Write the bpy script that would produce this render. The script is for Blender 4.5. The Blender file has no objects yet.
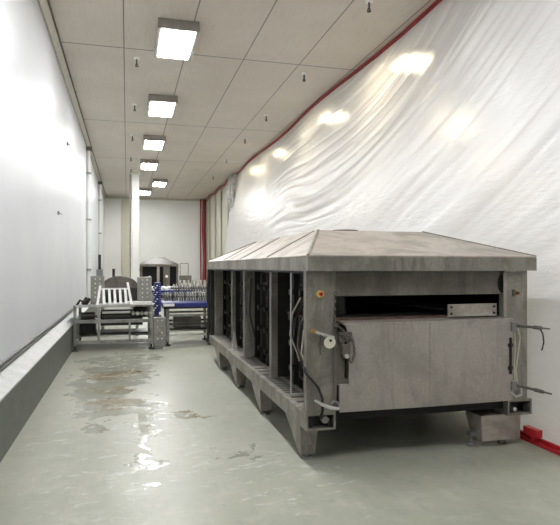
import bpy, math, random
from mathutils import Vector, noise
from mathutils.geometry import tessellate_polygon
R = random.Random(7)
scn = bpy.context.scene
col = scn.collection
PI = math.pi

# ------------------------------------------------------------------ camera, world, exposure
cam_d = bpy.data.cameras.new('camera')
cam_d.sensor_fit = 'HORIZONTAL'; cam_d.sensor_width = 36.0
cam_d.lens = 570.0 / 560.0 * 36.0
cam_d.shift_y = 4.5 / 560.0
cam_d.clip_start = 0.05; cam_d.clip_end = 200
cam = bpy.data.objects.new('camera', cam_d); col.objects.link(cam)
cam.location = (0, 0, 1.6)
cam.rotation_euler = (PI / 2, 0, -math.radians(15.025))
scn.camera = cam

w = bpy.data.worlds.new('world'); scn.world = w; w.use_nodes = True
w.node_tree.nodes['Background'].inputs[0].default_value = (0.9, 0.95, 1.0, 1)
w.node_tree.nodes['Background'].inputs[1].default_value = 0.3

LAMP_POWER = 21.0
BEHIND_POWER = 17.0
scn.view_settings.view_transform = 'Standard'
scn.view_settings.look = 'None'
scn.view_settings.exposure = 1.36
scn.view_settings.gamma = 1.0
scn.view_settings.use_curve_mapping = False
CEIL = 5.34

# ------------------------------------------------------------------ node helpers
class NT:
    def __init__(s, name):
        s.m = bpy.data.materials.new(name); s.m.use_nodes = True
        s.t = s.m.node_tree; s.b = s.t.nodes['Principled BSDF']; s.out = s.t.nodes['Material Output']
    def n(s, typ, ins=None, **kw):
        nd = s.t.nodes.new(typ)
        for k, v in kw.items(): setattr(nd, k, v)
        for k, v in (ins or {}).items(): s.set(nd, k, v)
        return nd
    def set(s, nd, k, v):
        if isinstance(v, bpy.types.NodeSocket): s.t.links.new(v, nd.inputs[k])
        else: nd.inputs[k].default_value = v
    def pos(s, world=True):
        return s.n('ShaderNodeNewGeometry').outputs['Position'] if world else s.n('ShaderNodeTexCoord').outputs['Object']
    def scale(s, vec, sc):
        return s.n('ShaderNodeMapping', {'Vector': vec, 'Scale': sc}).outputs[0]
    def noise(s, vec, sc=5, det=4, rough=0.55, dist=0.0):
        return s.n('ShaderNodeTexNoise', {'Vector': vec, 'Scale': sc, 'Detail': det, 'Roughness': rough, 'Distortion': dist}).outputs['Fac']
    def ramp(s, fac, a, b, va=0.0, vb=1.0):
        nd = s.n('ShaderNodeMapRange', {'Value': fac, 'From Min': a, 'From Max': b, 'To Min': va, 'To Max': vb})
        return nd.outputs[0]
    def math(s, op, a, b=0.0, c=0.0):
        return s.n('ShaderNodeMath', {0: a, 1: b, 2: c}, operation=op).outputs[0]
    def mix(s, fac, a, b):
        nd = s.n('ShaderNodeMix', data_type='RGBA')
        s.set(nd, 0, fac); s.set(nd, 6, a); s.set(nd, 7, b)
        return nd.outputs[2]
    def bump(s, h, strength=0.3, dist=0.01):
        s.set(s.b, 'Normal', s.n('ShaderNodeBump', {'Height': h, 'Strength': strength, 'Distance': dist}).outputs[0])

def rgb(*c): return (c[0], c[1], c[2], 1)

def simple(name, c, rough=0.5, metal=0.0, var=0.12, sc=9, bump=0.0):
    t = NT(name); p = t.pos(False)
    f = t.noise(p, sc, 4)
    lo = rgb(*[x * (1 - var) for x in c]); hi = rgb(*[min(1, x * (1 + var)) for x in c])
    t.set(t.b, 'Base Color', t.mix(t.ramp(f, .3, .7), lo, hi))
    t.set(t.b, 'Roughness', rough); t.set(t.b, 'Metallic', metal)
    if bump: t.bump(f, bump)
    return t.m

def weathered(name, c, dirt, rough=0.5, metal=0.55, amount=1.0, vert=True, spec=None):
    """stainless sheet with water marks, dull film and vertical run marks"""
    t = NT(name); p = t.pos(False)
    streak = t.noise(t.scale(p, (6, 6, 1.3) if vert else (3, 3, 3)), 1.3, 8, .72, .9)
    blot = t.noise(p, 2.3, 7, .65, .7)
    fine = t.noise(p, 42, 3, .6)
    m1 = t.ramp(streak, .48, .68, 0, .60 * amount)
    m2 = t.ramp(blot, .46, .60, 0, .6 * amount)
    base = t.mix(t.ramp(fine, .3, .7), rgb(*[x * .9 for x in c]), rgb(*[x * 1.1 for x in c]))
    cc = t.mix(m1, base, rgb(*dirt))
    cc = t.mix(m2, cc, rgb(*[(x + y) * .42 for x, y in zip(c, dirt)]))
    t.set(t.b, 'Base Color', cc)
    t.set(t.b, 'Metallic', metal)
    t.set(t.b, 'Roughness', t.ramp(blot, .3, .7, rough - .1, rough + .14))
    t.bump(t.math('ADD', fine, blot), .12, .01)
    return t.m

M = {}
M['steel'] = weathered('weathered_steel', (.32, .30, .26), (.11, .10, .08), .46, .30, 1.2)
M['hood'] = weathered('hood_steel', (.45, .41, .365), (.23, .205, .175), .44, .30, 1.15, vert=False)
M['door'] = weathered('door_steel', (.43, .395, .36), (.24, .215, .19), .40, .35, .85)
M['post'] = weathered('side_post_steel', (.27, .26, .225), (.10, .09, .075), .5, .3)
M['dirty'] = weathered('grimy_steel', (.20, .18, .155), (.07, .055, .042), .55, .3)
M['dark'] = weathered('dark_steel', (.04, .038, .035), (.02, .018, .016), .5, .4)
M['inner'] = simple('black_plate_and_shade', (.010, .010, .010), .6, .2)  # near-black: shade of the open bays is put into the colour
M['pipe'] = simple('dull_pipe', (.07, .067, .06), .42, .6)
M['black'] = simple('black_rubber_and_hollows', (.015, .015, .015), .5)
M['bright'] = simple('bright_metal', (.72, .72, .70), .28, .75)
M['stain'] = simple('satin_stainless', (.36, .36, .34), .34, .6, .35)
M['white_pl'] = simple('white_plastic', (.85, .85, .83), .4)
M['cream'] = simple('cream_paint', (.80, .77, .66), .5)
M['red'] = simple('red_tape', (.27, .018, .022), .45)
M['redp'] = simple('red_paint', (.52, .02, .03), .35)
M['blue'] = simple('blue_belt', (.025, .035, .19), .4)
M['brush'] = simple('grey_brush', (.30, .30, .26), .6, .1, .7, 22)
M['brass'] = simple('brass', (.55, .36, .12), .35, .8)
M['yellow'] = simple('yellow_ring', (.75, .55, .12), .4)
M['box'] = simple('grey_cabinet', (.30, .30, .27), .45, .3)
M['rust'] = simple('rusty_bed', (.13, .075, .06), .6, .2, .4, 12)
M['lamphouse'] = simple('lamp_housing', (.34, .32, .29), .45, .3)
M['wire'] = simple('beige_wire', (.62, .58, .46), .5)
M['conduit'] = simple('white_conduit', (.78, .78, .74), .4, 0, .02)
M['greyp'] = simple('grey_pipe', (.25, .25, .25), .4, .3)

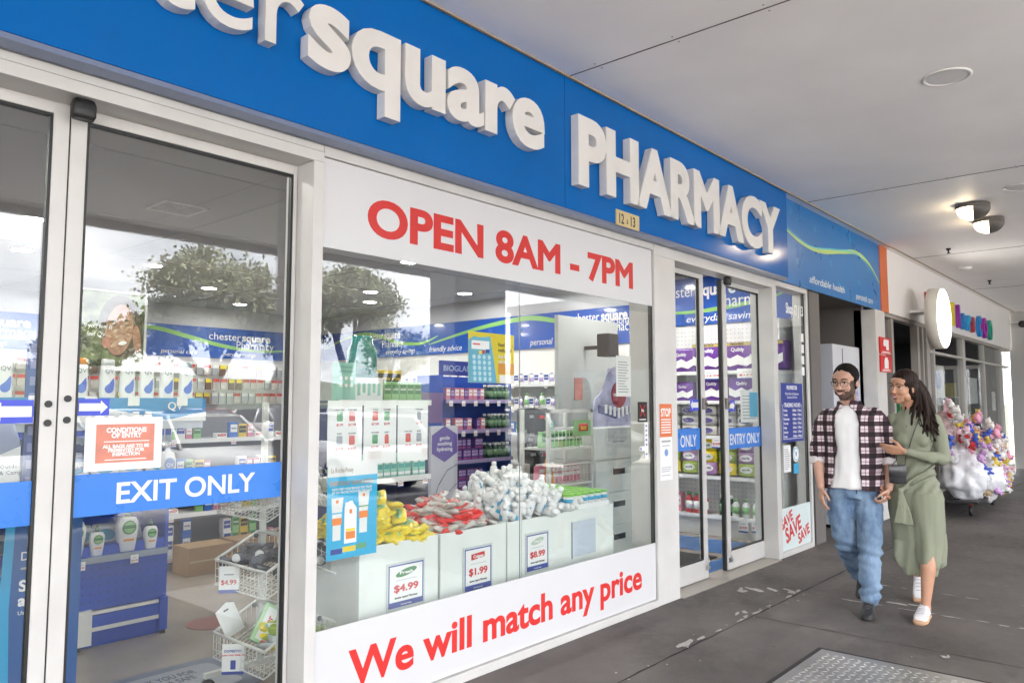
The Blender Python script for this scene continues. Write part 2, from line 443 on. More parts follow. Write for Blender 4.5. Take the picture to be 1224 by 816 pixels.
tag(o, 'nearer small fire sprinkler under the white canopy ceiling', 'sprinkler', 'fire sprinklers in the canopy ceiling')
o2 = o.copy(); C.objects.link(o2); o2.location = (3.6, .1, 0); tag(o2, 'farther small fire sprinkler under the white canopy ceiling', 'sprinkler'); o2['norebase'] = 1
o = MB().lathe([(.1, 0), (.1, -.025), (.07, -.05), (.03, -.055)], 13.74, 2.51, n=20, z0=3.65).build('smoke_detector', WHITE)
tag(o, 'white round smoke detector under the canopy between two sprinklers', 'detector')
t = thing('security_camera', 'white security cameras on an arm at the far end of the white fascia', 'camera')
MB().box(21.1, 21.16, 2.3, 3.0, 3.36, 3.40).build('arm', WHITE, t)
MB().tube((21.1, 2.45, 3.32), (20.85, 2.38, 3.26), .06, 12).build('camera_body', DIF_OFF, t)
MB().ball((21.1, 2.75, 3.33), .08).build('camera_dome', BLACK, t)

# ------------------------------------------------------------------ pharmacy fascia with raised letters
t = thing('fascia_sign', 'glossy blue pharmacy fascia with raised off-white letters above the shop front', 'sign')
for x0, x1 in ((-3.9, 3.90), (3.906, 7.62)):
    MB().box(x0, x1, 2.95, 3.04, 2.775, 3.648).build('fascia_panel', BLUE, t)
mb = MB()
mb.box(-3.9, 7.62, 2.955, 3.045, 2.752, 2.774)
mb.build('drip_edge', M('drip_grey', (.20, .25, .38), .25, metal=.4), t)
def sign_letters(s, size, x, z, bold, sx=1., gaps=0., y0=2.945, dep=.06, fit=None):
    """one mesh per letter, spaced by the advance widths"""
    # widths measured on whole prefix strings
    def ext(st):
        me = text_mesh(st, size, dep, bold, sx=sx)
        xs = [v.co.x for v in me.vertices]; r = (min(xs), max(xs)); bpy.data.meshes.remove(me); return r
    tot = ext(s); k = 1 if not fit else fit / (tot[1] - tot[0])
    for i, ch in enumerate(s):
        if ch == ' ': continue
        r = ext(s[:i+1]); me = text_mesh(ch, size, dep, bold, sx=sx * k)
        xs = [v.co.x for v in me.vertices]
        off = x + (r[1] - tot[0]) * k - max(xs)
        me.transform(Matrix.Translation((off, y0 - dep/2, z)) @ FRONT)
        me.materials.clear(); me.materials.append(LETTER)
        o = link('letter', me, t)
sign_letters('chester', .565, .20, 3.065, .002, fit=1.69)
sign_letters('square', .565, 1.915, 3.065, .034, fit=1.70)
sign_letters('PHARMACY', .61, 3.965, 2.955, .044, fit=3.32)
# number plate
n_ = thing('number_plate', 'small cream plate numbered 12 and 13 at the foot of the blue fascia', 'plate')
MB().box(4.485, 4.785, 2.94, 2.949, 2.765, 2.875).build('plate', M('cream_plate', (.62, .50, .25), .4), n_)
text('12', .10, (4.505, 2.939, 2.783), INK, n_, sx=.78, bold=.02); text('&', .05, (4.613, 2.939, 2.79), INK, n_, sx=.8); text('13', .10, (4.655, 2.939, 2.783), INK, n_, sx=.78, bold=.02)

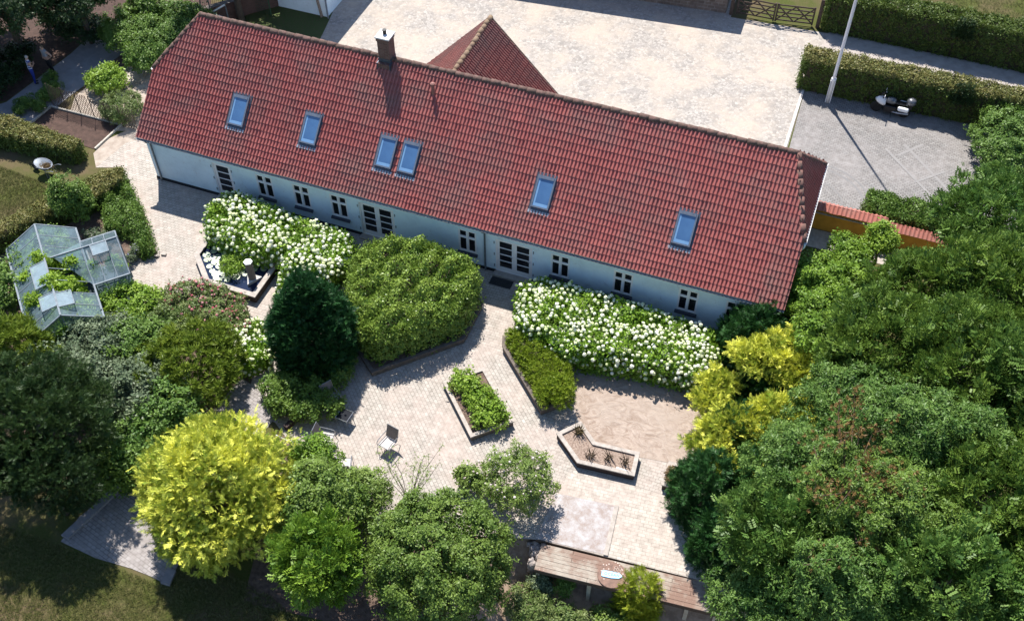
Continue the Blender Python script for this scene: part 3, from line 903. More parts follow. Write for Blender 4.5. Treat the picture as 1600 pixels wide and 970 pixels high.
def tile_slope(rng, O, A, U, N, length, rows, inside, w0=TW, amp=.064, step=.036, pts=(0, .06, .16, .30, .46, .58, .66, .83)):
    O, A, U, N = [np.array(q, float) for q in (O, A, U, N)]
    nr = max(1, int(round(length/w0))); w_ = length/nr; K = len(pts)
    u = np.array(pts); pr = np.where(u < .665, amp*np.sin(np.clip(u/.66, 0, 1)*PI)**.62, 0.0)
    a = np.concatenate([((np.arange(nr)[:, None]+u[None, :])*w_).ravel(), [nr*w_]]); h = np.concatenate([np.tile(pr, nr), [pr[0]]])
    roll = np.minimum((np.arange(len(a))//K)//2, (nr-1)//2)
    Vs, Fs, var = [], [], []; off = 0
    for k in range(len(rows)-1):
        s0, s1 = rows[k], rows[k+1]
        js = rng.normal(0, .007, nr//2+2)[roll]; jh = rng.normal(0, .003, nr//2+2)[roll]
        st = step*(1+rng.normal(0, .12, nr//2+2))[roll]
        tv = np.clip(rng.normal(.5, .17, nr//2+2), 0, 1)
        l0 = O+np.outer(a, A)+np.outer(s0+js, U)+np.outer(h*.9-.004, N)
        l1 = O+np.outer(a, A)+np.outer(s0+js, U)+np.outer(h+st+jh, N)
        l2 = O+np.outer(a, A)+np.outer(np.full(len(a), s1+.02), U)+np.outer(h*.97+.006, N)
        Vs += [l0, l1, l2]; m = len(a)
        j = np.arange(m-1); ok = inside((a[j]+a[j+1])/2, np.full(m-1, (s0+s1)/2)); j = j[ok]
        for t in (0, 1):
            Fs.append(np.stack([off+t*m+j, off+t*m+j+1, off+(t+1)*m+j+1, off+(t+1)*m+j], 1)); var.append(tv[roll[j]])
        off += 3*m
    return np.concatenate(Vs), np.concatenate(Fs), np.concatenate(var)


def join(ms):
    V, F, A_ = [], [], []; o = 0
    for v, f, a in ms:
        V.append(v); F.append(f+o); A_.append(a); o += len(v)
    return np.concatenate(V), np.concatenate(F), np.concatenate(A_)


rng0 = np.random.default_rng(5)
fl = math.hypot(W_-YB, ZB-HE); ml = math.hypot(YB, HR-ZB)
rows1 = np.linspace(0, fl, 7); rows2 = np.linspace(0, ml, 14)


def hipx(z, left):
    if left: return np.where(z > HHL, (z-HHL)/(HR-HHL)*DL_, 0)
    return np.where(z > HHR, L_-(z-HHR)/(HR-HHR)*DR_, L_)


def ins_upper(a, s):
    z = ZB+s*(HR-ZB)/ml
    return (a > hipx(z, True)-.02) & (a < hipx(z, False)+.02)


allin = lambda a, s: np.ones(len(a), bool)
pieces = []
for sg in (-1, 1):
    U1 = np.array((0, -sg*(W_-YB), ZB-HE))/fl; N1 = np.array((0, sg*(ZB-HE), W_-YB))/fl
    U2 = np.array((0, -sg*YB, HR-ZB))/ml; N2 = np.array((0, sg*(HR-ZB), YB))/ml
    pieces.append(tile_slope(rng0, (0, sg*W_, HE), (1, 0, 0), U1, N1, L_, rows1, allin))
    pieces.append(tile_slope(rng0, (0, sg*YB, ZB), (1, 0, 0), U2, N2, L_, rows2, ins_upper))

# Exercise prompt
Your task is to retype the entries verbatim, starting with the line that holds "The Blender Python script for this scene continues." and stopping after the line that holds "3.33), .08).build('camera_dome', BLACK, t)".

# Full solution
The Blender Python script for this scene continues. Write part 2, from line 443 on. More parts follow. Write for Blender 4.5. Take the picture to be 1224 by 816 pixels.
tag(o, 'nearer small fire sprinkler under the white canopy ceiling', 'sprinkler', 'fire sprinklers in the canopy ceiling')
o2 = o.copy(); C.objects.link(o2); o2.location = (3.6, .1, 0); tag(o2, 'farther small fire sprinkler under the white canopy ceiling', 'sprinkler'); o2['norebase'] = 1
o = MB().lathe([(.1, 0), (.1, -.025), (.07, -.05), (.03, -.055)], 13.74, 2.51, n=20, z0=3.65).build('smoke_detector', WHITE)
tag(o, 'white round smoke detector under the canopy between two sprinklers', 'detector')
t = thing('security_camera', 'white security cameras on an arm at the far end of the white fascia', 'camera')
MB().box(21.1, 21.16, 2.3, 3.0, 3.36, 3.40).build('arm', WHITE, t)
MB().tube((21.1, 2.45, 3.32), (20.85, 2.38, 3.26), .06, 12).build('camera_body', DIF_OFF, t)
MB().ball((21.1, 2.75, 3.33), .08).build('camera_dome', BLACK, t)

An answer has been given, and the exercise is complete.